A good example of the kind of change brought about under the USAPA, which illustrates the underlying and pre-existing agenda of its proponents, is section 218, which amends a single phrase in the 1978 Foreign Intelligence Surveillance Act (FISA). The purpose of FISA was to allow intelligence agencies to gather information about foreign powers without the restrictions imposed on them by the Constitution. The reasoning for this was that the purpose of foreign intelligence gathering is not to detect crimes but to gather information about foreign agents.

Under FISA, when an agent wanted to obtain authority to conduct electronic surveillance or secret physical searches, a designated official of the executive office had to certify that "the purpose" for the surveillance was to obtain foreign intelligence information. Section 218 of the USAPA modifies that clause so that intelligence gathering need not be "the purpose," - in other words, it need no longer be the primary purpose, -- but may be only "a significant purpose" of the surveillance.

This means that if an official can certify that obtaining foreign intelligence is a significant purpose of a surveillance action (the other purpose clearly being criminal investigation), he can avoid the requirement that he first show probable cause of criminal activity. It means the FBI, the CIA, or any other intelligence agency, can surveil you without probable cause, as long as they say the surveillance has something to do with a foreign intelligence investigation of some sort (which may otherwise not even involve you directly).

Because courts have consistently refused to "second guess" FISA surveillance certifications, there is effectively no judicial review of such activities. This small change has enormous ramifications. For all practical purposes, the section 218 USAPA amendment of FISA allows government to completely avoid Fourth Amendment probable cause requirements for searches and seizures of American citizens (not just immigrants).

The Congressional Research Service of the Library of Congress notes: "From the beginning, defendants have questioned whether authorities had used a FISA surveillance order against them in order to avoid the predicate crime threshold..."

In 1980, the 4th Circuit court stated in the landmark case of U.S. v. Truong Dinh Hung that "the executive should be excused from securing a warrant only when the surveillance is conducted 'primarily' for foreign intelligence reasons." Another circuit court declared in 1991 that "the investigation of criminal activity cannot be the primary purpose of [FISA] surveillance."

In other words, courts have pretty consistently thrown out intelligence information gathered under FISA where it has been established that foreign intelligence gathering was not the primary purpose of the surveillance.

It is clear that intelligence agencies have wanted to change this law for some time. It is clear that they have been frustrated by the "primary purpose rule." However, it is not merely the result of intelligence agency wishes or a matter of history that this restriction has now been overridden. History shows that Congress has consistently resisted enacting these types of changes. History also shows that the Reagan and Bush I Administrations repeatedly attempted to push such laws through.

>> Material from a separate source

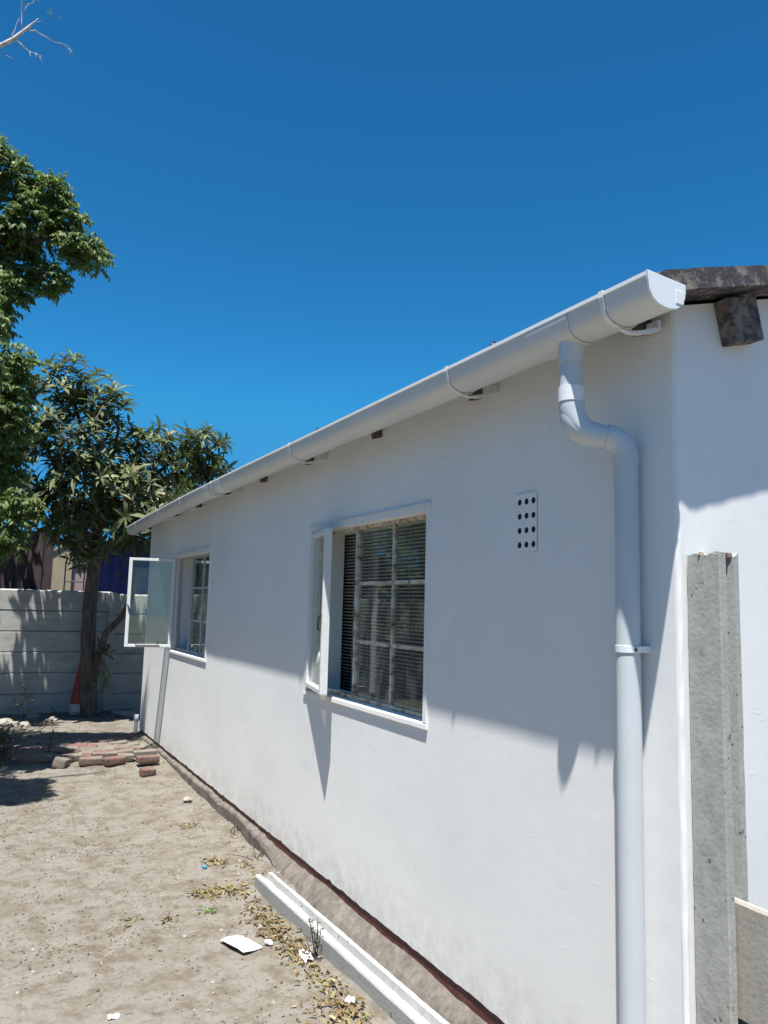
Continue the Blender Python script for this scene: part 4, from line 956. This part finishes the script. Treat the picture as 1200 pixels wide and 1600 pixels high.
# ------------------------------------------------------------ litter
m = MB(); cs = [(-.666, 2.343), (-.562, 2.389), (-.494, 2.186), (-.606, 2.143)]; k = 12; vs = []
for i in range(k+1):
    for j in range(k+1):
        u, v = i/k, j/k
        x = (cs[0][0]*(1-u)+cs[1][0]*u)*(1-v)+(cs[3][0]*(1-u)+cs[2][0]*u)*v; y = (cs[0][1]*(1-u)+cs[1][1]*u)*(1-v)+(cs[3][1]*(1-u)+cs[2][1]*u)*v
        vs.append((x, y, gz(x, y)+.012+.010*sin(v*3.0)+.006*cos(u*3)))
m.add(vs, [(i*(k+1)+j, i*(k+1)+j+1, (i+1)*(k+1)+j+1, (i+1)*(k+1)+j) for i in range(k) for j in range(k)])
o = m.build('paper', M['paper'], smooth=True); o.modifiers.new('thick', 'SOLIDIFY').thickness = .004
tag(o, 'white folded sheet of paper lying on the sand', 'paper')
def crumple(x, y, s, mat, name, label, cat, sd_):
    me = bpy.data.meshes.new(name); bm = bmesh.new(); bmesh.ops.create_grid(bm, x_segments=14, y_segments=14, size=1)
    for v in bm.verts:
        q = v.co.copy(); v.co = Vector((q.x*s*(1+.4*nz(q.y*2, sd_)), q.y*s*.7*(1+.4*nz(q.x*2, sd_+3)), s*(.35+.55*nz(q.x*2.1+sd_, q.y*2.1, 1)+.3*nz(q.x*5, q.y*5, sd_))))
    bm.to_mesh(me); bm.free(); me.materials.append(mat)
    o = bpy.data.objects.new(name, me); COL.objects.link(o); o.location = (x, y, gz(x, y)); o.rotation_euler.z = sd_; o.modifiers.new('thick', 'SOLIDIFY').thickness = .0015; tag(o, label, cat); return o
crumple(-.345, 1.99, .045, M['plastic'], 'plastic_wrapper', 'crumpled white plastic wrapper among dry leaves by the lying post', 'wrapper', 1.3)
crumple(-1.256, 1.82, .022, M['paper'], 'paper_scrap', 'tiny torn white scrap on the sand at the bottom edge', 'scrap', 2.9)
crumple(-.33, 1.52, .028, M['plastic'], 'plastic_scrap', 'small white plastic scrap among dry leaves nearest the viewer', 'scrap', 4.1)
m = MB(); m.tube([(-.468, 3.435, .018), (-.450, 3.405, .016)], .0085, 10); tag(m.build('plastic_scrap', M['bluescrap'], smooth=.7), 'small bright blue plastic piece lying on the sand', 'plastic')

def scatter(name, mat, label, cat, pts, Lr, Wr, flat=.35, lift=.006, kind='stuff', tone=None, droop=.25):
    P, D, Nn, Lg, Wd, T = [], [], [], [], [], []
    for (x, y) in pts:
        P.append((x, y, gz(x, y)+random.uniform(.0, lift)+.003)); D.append((random.gauss(0, 1), random.gauss(0, 1), random.gauss(0, flat)*.6)); Nn.append((random.gauss(0, flat), random.gauss(0, flat), 1))
        L_ = random.uniform(*Lr); Lg.append(L_); Wd.append(L_*random.uniform(*Wr)); T.append(random.random() if tone is None else min(1, max(0, random.gauss(*tone))))
    o = leaf_mesh(name, mat, None, np.array(P), np.array(D), np.array(Nn), np.array(Lg), np.array(Wd), np.array(T), fold=.3, droop=droop)
    tag(o, label, cat, kind=kind); return o
pts = []
for (x, y, sx, sy_, n_) in [(-.42, 2.98, .075, .05, 95), (-.54, 3.02, .05, .04, 70), (-.36, 3.52, .05, .04, 55), (-.36, 2.62, .05, .10, 100), (-.37, 2.35, .045, .10, 130), (-.37, 2.05, .045, .11, 190), (-.35, 1.72, .04, .08, 90), (-.36, 1.45, .05, .07, 120), (-.47, 1.50, .05, .05, 40), (-.30, 4.4, .05, .05, 35), (-.20, 3.3, .03, .15, 40), (-.62, 1.35, .06, .05, 35), (-.9, 2.75, .12, .10, 25)]:
    for i in range(int(n_*1.15)):
        px_, py_ = random.gauss(x, sx), random.gauss(y, sy_)
        if not (-.285 < px_ < -.12 and py_ < 3.0): pts.append((px_, py_))
scatter('dry_leaves', M['dry'], 'yellow brown dry leaves gathered along the lying concrete post', 'leaves', pts, (.016, .044), (.28, .5), flat=.7, lift=.016, droop=.6)
scatter('green_leaves', M['green'], 'small bright green leaf tuft on the sand left of the dry leaves', 'leaves', [(random.gauss(-.61, .022), random.gauss(2.76, .014)) for i in range(22)], (.02, .035), (.3, .4), flat=.4, lift=.015, kind=None)
pts = []
for i in range(11000):
    x, y = random.uniform(-2.6, -.02), random.uniform(.8, 9.8)
    den = sm(-.05, .45, nz(x, y, 2.2, 1.3)+.6*nz(x, y, 7.7, 4.3)+.15)
    if random.random() < .12+den*.9 and not (-.29 < x < -.13 and y < 3.0): pts.append((x, y))
scatter('soil_debris', M['debris'], 'bits of twig, leaf and grit strewn over the sand', 'debris', pts, (.005, .022), (.15, .55), flat=.45, lift=.002, tone=(.42, .26))
pts = [(random.gauss(-1.2, .35), random.gauss(2.55, .16)) for i in range(420)]+[(random.gauss(-.75, .16), random.gauss(3.3, .2)) for i in range(160)]+[(random.gauss(-1.0, .2), random.gauss(4.1, .25)) for i in range(130)]
scatter('dry_grass', M['debris'], 'flattened dry grass blades patchy on the sand', 'grass', pts, (.02, .055), (.06, .10), flat=.18, lift=.004, tone=(.8, .15))
# small clods and pebbles
mb = MB(); base = bmesh.new(); bmesh.ops.create_icosphere(base, subdivisions=1, radius=1); bv = [v.co.copy() for v in base.verts]; bf = [tuple(v.index for v in f.verts) for f in base.faces]; base.free()
for i in range(1500):
    x = random.uniform(-2.4, -.02) if random.random() < .7 else -abs(random.gauss(.06, .06)); y = random.uniform(.9, 8); 
    if -.29 < x < -.13 and y < 3.0: continue
    s = random.choice([.003, .004, .005, .007, .011])*random.uniform(.6, 1.2); z = gz(x, y); r = random.random()*6
    mb.add([(x+v.x*s*random.uniform(.8, 1.3), y+v.y*s*random.uniform(.7, 1.2), z+v.z*s*.7) for v in bv], bf, tone=random.choice([.3, .7, .9, 1.0]))
tag(mb.build('pebbles', M['debris'], smooth=True), 'small clods and pebbles scattered over the sand and wall foot', 'pebbles', kind='stuff')

# ------------------------------------------------------------ small plants
def weed(name, x, y, h, n_, lab, cat, mat, spread=.06, leaf=(.02, .04), upright=.7, leaves=8, smat='bark_dark'):
    e = empty(name, (x, y, gz(x, y)-.005)); tag(e, lab, cat); tb = MB(); P, D, Nn, Lg, Wd, T = [], [], [], [], [], []
    for i in range(n_):
        hh = h*random.uniform(.5, 1); a = random.random()*6.28; p0 = Vector((random.gauss(0, spread*.2), random.gauss(0, spread*.2), 0)); p1 = p0+Vector((cos(a)*spread*random.random()*1.6, sin(a)*spread*random.random()*1.6, hh))
        pts = bez(p0, p1, -.1, 4); tb.tube(pts, [.0035, .003, .0025, .002, .001], 5)
        for q in range(leaves):
            t = random.uniform(.2, 1); k_ = min(3, int(t*4)); pp = Vector(pts[k_]).lerp(Vector(pts[k_+1]), t*4-k_ if t < 1 else 1)
            P.append(pp); D.append((random.gauss(0, 1), random.gauss(0, 1), random.gauss(upright-.5, .4))); Nn.append((random.gauss(0, .4), random.gauss(0, .4), 1)); L_ = random.uniform(*leaf); Lg.append(L_); Wd.append(L_*.35); T.append(random.random())
    tb.build('stem', M[smat], e)
    leaf_mesh('leaves', mat, e, np.array(P), np.array(D), np.array(Nn), np.array(Lg), np.array(Wd), np.array(T))
weed('weed', -.300, 1.98, .20, 7, 'thin brown and grey stemmed weed growing beside the lying post', 'weed', M['weed'], .04, (.012, .028), leaves=9)
weed('shrub', -1.62, 7.15, .42, 60, 'scrubby brown green shrub at the left edge beside the bricks', 'shrub', M['weed'], .32, (.025, .05), leaves=16)
weed('sapling', -1.19, 9.55, .52, 4, 'small dark sapling growing near the foot of the grey wall', 'sapling', M['loquat'], .14, (.06, .12), leaves=6)
weed('seedling', -1.08, 7.4, .40, 3, 'small twiggy seedling in the shaded paving bricks', 'seedling', M['weed'], .06, (.02, .05), leaves=5)
weed('seedling', -.80, 9.9, .22, 3, 'low seedling beside the traffic cone at the wall foot', 'seedling', M['loquat'], .12, (.04, .09), leaves=5)
weed('dry_weed', -.06, 4.05, .14, 5, 'dry wiry weed at the wall footing beyond the lying post', 'weed', M['weed'], .09, (.01, .02), leaves=2)
weed('dry_weed', -.09, 3.45, .11, 5, 'dry bent weed stems just past the end of the lying post', 'weed', M['dry'], .12, (.01, .02), leaves=3)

Oklahoma City proved that only a "real" terrorist attack would convince Congress.

Furthermore, it is obvious that the proponents of this amendment know it is an end-run around the Fourth Amendment. They have had many years to think about it and have repeatedly shown their willingness to enact carefully crafted, unconstitutional laws. They know the amendment allows intelligence to conduct criminal investigations on American citizens without adherence to basic constitutional protections. Furthermore, under the information sharing provision of section 203 of the USAPA, information gathered in this way can now be shared with other intelligence and law enforcement agencies, for whatever uses they want.

Most significantly, it is clear that the events of 9/11 gave the proponents of this amendment the opportunity they needed to slip it by Congress.